Exercise instructions ::
Return the number of lines in which the word "wide" appears; add nothing else.

##### Source data #####

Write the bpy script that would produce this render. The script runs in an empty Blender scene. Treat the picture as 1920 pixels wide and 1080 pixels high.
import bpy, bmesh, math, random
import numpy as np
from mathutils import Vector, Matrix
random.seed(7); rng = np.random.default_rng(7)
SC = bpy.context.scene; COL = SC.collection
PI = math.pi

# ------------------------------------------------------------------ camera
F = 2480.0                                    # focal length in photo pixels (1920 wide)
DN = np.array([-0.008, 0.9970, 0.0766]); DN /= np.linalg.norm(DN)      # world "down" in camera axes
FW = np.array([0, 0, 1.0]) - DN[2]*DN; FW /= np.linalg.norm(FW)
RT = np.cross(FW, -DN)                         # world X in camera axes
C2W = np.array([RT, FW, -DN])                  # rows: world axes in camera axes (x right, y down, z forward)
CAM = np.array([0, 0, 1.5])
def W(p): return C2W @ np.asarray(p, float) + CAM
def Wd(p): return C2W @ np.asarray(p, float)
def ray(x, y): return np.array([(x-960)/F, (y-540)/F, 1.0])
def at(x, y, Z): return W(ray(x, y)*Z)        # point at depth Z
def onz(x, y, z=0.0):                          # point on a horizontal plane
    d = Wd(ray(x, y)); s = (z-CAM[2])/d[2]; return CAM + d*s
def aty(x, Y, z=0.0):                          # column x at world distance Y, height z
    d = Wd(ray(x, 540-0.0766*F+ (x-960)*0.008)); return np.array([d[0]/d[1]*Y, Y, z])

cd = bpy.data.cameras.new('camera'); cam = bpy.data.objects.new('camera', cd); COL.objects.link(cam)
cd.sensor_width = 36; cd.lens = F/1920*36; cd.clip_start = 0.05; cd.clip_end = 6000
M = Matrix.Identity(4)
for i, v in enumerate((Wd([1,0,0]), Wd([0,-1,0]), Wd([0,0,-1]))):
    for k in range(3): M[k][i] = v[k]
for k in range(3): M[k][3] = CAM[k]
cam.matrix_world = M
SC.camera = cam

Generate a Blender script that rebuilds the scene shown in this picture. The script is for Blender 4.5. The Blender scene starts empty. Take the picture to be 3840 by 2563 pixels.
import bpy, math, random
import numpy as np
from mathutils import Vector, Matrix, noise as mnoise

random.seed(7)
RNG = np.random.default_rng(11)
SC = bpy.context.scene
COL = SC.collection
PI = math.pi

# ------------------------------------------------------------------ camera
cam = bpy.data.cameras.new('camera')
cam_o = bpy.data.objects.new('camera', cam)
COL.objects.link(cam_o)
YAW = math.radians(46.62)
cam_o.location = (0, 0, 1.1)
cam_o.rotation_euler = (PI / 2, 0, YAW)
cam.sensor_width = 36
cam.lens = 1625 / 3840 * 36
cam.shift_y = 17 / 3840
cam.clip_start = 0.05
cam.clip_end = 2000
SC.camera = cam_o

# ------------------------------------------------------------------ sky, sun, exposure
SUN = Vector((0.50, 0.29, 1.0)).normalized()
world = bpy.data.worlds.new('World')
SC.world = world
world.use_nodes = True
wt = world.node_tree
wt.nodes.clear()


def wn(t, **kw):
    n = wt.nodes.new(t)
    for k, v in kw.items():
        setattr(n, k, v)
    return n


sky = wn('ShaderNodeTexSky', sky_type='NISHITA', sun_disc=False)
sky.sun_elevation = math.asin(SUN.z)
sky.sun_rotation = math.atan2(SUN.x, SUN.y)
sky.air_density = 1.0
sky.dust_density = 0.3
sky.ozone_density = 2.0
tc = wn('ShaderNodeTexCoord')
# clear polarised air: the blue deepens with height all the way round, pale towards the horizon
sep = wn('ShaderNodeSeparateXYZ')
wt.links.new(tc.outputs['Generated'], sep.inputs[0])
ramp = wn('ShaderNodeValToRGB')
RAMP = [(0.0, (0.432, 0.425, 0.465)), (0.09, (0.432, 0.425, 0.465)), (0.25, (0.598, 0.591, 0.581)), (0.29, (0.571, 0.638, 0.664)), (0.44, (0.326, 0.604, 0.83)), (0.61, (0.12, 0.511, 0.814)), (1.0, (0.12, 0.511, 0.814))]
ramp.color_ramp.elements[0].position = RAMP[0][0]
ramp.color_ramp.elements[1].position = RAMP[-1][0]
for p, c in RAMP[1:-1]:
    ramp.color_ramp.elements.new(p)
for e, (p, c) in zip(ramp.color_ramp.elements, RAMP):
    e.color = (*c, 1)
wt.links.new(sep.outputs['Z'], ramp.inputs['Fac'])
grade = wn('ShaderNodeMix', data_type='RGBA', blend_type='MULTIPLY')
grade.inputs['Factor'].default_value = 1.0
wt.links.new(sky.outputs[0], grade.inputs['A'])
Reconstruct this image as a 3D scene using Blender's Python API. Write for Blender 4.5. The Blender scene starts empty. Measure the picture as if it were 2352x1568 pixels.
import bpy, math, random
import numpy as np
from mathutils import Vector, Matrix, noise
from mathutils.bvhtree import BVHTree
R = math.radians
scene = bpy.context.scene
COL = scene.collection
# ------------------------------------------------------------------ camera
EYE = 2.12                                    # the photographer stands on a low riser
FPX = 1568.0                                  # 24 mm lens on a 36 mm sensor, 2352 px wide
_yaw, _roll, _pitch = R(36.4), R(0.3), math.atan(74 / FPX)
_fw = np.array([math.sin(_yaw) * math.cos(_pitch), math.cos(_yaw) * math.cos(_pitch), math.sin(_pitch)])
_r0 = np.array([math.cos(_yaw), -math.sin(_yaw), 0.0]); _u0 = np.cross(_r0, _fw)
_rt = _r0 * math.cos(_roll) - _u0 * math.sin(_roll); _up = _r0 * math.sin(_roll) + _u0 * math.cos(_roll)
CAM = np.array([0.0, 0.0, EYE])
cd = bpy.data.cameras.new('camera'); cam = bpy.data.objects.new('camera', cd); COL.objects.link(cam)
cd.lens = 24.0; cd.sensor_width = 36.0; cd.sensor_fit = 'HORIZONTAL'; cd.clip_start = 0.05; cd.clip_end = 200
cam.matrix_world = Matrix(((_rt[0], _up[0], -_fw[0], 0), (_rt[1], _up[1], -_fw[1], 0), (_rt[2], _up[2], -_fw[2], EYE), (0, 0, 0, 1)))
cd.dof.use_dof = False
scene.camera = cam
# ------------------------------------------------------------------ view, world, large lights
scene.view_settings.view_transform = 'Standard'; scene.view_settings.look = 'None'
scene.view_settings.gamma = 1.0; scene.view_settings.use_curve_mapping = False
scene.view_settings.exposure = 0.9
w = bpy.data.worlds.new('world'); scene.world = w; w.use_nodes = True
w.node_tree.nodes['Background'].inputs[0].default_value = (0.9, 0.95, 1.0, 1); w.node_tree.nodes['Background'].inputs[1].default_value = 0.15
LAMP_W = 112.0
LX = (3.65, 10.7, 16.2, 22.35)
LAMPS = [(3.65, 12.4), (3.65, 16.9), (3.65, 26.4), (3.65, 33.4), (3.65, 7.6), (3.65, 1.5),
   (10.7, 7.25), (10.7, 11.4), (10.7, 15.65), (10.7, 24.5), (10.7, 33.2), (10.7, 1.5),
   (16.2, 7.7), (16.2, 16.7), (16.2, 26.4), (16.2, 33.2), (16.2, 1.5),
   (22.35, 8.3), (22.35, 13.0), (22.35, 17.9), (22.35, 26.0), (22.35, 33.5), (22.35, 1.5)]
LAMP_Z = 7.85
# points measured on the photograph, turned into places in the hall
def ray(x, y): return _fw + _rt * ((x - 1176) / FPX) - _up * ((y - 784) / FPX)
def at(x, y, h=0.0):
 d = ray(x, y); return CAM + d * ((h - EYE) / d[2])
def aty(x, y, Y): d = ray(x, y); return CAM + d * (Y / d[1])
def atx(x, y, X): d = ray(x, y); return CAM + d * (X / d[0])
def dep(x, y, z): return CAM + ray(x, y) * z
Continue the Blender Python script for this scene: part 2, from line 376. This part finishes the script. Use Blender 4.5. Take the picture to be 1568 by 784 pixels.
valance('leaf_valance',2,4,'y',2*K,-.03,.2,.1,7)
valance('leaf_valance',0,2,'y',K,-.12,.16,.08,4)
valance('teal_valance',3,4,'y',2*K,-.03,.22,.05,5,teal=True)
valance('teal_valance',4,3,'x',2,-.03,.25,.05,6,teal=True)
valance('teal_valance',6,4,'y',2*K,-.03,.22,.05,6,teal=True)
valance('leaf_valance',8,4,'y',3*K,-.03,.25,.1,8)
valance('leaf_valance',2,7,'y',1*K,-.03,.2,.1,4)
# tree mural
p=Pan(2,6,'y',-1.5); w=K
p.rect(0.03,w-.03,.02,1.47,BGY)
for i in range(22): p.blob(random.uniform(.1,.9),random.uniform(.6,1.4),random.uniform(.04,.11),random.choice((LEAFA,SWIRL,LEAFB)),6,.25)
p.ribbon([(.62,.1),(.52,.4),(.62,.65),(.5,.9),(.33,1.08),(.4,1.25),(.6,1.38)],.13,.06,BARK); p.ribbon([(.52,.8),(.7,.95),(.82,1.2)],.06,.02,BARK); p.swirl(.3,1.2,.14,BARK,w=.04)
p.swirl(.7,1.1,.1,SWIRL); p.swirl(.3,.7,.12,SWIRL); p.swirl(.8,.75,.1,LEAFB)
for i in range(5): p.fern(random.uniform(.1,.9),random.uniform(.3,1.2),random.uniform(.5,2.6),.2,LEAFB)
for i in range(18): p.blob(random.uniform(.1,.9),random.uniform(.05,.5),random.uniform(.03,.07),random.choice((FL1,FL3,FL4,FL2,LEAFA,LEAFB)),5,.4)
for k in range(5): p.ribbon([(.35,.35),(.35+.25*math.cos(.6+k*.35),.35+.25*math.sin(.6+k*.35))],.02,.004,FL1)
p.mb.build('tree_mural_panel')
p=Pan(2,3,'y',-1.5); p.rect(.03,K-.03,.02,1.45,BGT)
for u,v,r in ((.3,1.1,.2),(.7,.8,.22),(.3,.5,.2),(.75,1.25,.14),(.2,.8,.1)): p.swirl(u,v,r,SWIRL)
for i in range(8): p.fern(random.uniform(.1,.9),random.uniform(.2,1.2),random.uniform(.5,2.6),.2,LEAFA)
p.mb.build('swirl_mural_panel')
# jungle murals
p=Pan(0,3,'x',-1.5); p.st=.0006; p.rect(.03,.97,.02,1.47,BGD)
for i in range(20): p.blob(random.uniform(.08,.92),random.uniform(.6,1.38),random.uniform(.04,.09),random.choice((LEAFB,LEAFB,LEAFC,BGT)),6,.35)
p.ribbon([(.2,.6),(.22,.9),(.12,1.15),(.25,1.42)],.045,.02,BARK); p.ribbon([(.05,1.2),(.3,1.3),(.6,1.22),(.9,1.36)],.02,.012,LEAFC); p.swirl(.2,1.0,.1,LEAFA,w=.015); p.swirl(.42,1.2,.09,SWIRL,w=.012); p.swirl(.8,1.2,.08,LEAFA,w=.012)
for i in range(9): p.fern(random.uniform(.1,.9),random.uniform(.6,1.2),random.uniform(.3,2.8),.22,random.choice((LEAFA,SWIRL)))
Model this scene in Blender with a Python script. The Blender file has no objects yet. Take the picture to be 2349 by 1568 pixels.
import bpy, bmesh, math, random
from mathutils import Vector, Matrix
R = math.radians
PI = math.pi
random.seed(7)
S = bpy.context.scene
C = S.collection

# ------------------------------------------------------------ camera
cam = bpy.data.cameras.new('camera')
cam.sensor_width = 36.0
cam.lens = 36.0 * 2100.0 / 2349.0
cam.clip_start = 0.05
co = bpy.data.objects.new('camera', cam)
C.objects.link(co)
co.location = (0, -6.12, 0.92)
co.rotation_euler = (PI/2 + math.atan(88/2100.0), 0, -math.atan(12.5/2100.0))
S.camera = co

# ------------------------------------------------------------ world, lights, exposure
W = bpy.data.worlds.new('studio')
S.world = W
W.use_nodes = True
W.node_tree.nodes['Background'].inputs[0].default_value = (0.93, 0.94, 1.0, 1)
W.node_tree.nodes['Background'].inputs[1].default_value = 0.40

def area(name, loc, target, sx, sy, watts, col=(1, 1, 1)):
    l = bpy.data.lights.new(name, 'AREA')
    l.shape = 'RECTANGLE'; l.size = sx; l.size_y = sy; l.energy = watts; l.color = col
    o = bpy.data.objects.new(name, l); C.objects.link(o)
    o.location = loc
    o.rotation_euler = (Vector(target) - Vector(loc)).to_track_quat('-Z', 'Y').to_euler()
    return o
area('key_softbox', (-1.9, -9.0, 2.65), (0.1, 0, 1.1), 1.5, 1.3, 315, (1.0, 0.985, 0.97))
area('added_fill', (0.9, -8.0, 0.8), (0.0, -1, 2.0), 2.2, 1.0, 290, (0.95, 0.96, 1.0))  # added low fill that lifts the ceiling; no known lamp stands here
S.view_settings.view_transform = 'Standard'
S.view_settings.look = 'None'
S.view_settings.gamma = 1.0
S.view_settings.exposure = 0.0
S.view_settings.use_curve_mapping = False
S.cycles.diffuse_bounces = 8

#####

Written response ::
3